Quote:If all settings are 100% identical as earlier, same revision, all drivers up to date, feel free to support some other theory to his problem

More likely either the application/drivers are the cause or he changed something else.

Also ati and nvidia drivers have had a long history of requiring different amounts of cpu overhead (usually the difference is very small). I doubt it but that could have something to do with it. Also the dx10/11 plugin MIGHT run faster on the 4650 for obvious reasons.

Quote:I tested this with an old rig years ago, pentium IV simply would not handle a radeon 3850 in benchmarks (it was dragging at very slow fps), but the older x600 would run just fine and better/smoother than the newer card.

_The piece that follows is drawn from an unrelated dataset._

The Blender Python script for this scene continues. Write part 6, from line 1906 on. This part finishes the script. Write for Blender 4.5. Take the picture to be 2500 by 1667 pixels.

What game? It may have forced it to use a different wrapper. bf2 for example would run faster with a 5800 fx than with a 9700 pro even thought he 9700 is better just because it forced it to use a different version of the pixel shader. I would imagine that you would have the same problem with two cards that are so far apart in age. Also it has always been the other way around for me (newer card = no improvement but no loss).
ah beaten by NaturalViolence, though he said it better than I would. :p

Up to date driver won't always mean trouble free, older driver may work better for older cards as manufacturer focus on improving newer GPU performance.

Also ATI 38/48XX cards were known to have performance degradation on non multi core cpu, it was alleviated with release of newer driver, I bet it was the cause of your problem before, ocean.
Quote:Also ATI 38/48XX cards were known to have performance degradation on non multi core cpu, it was alleviated with release of newer driver, I bet it was the cause of your problem before, ocean.

That's true! I can't believe I forgot about that. They had a lot of people hammering them about that on the forums for awhile.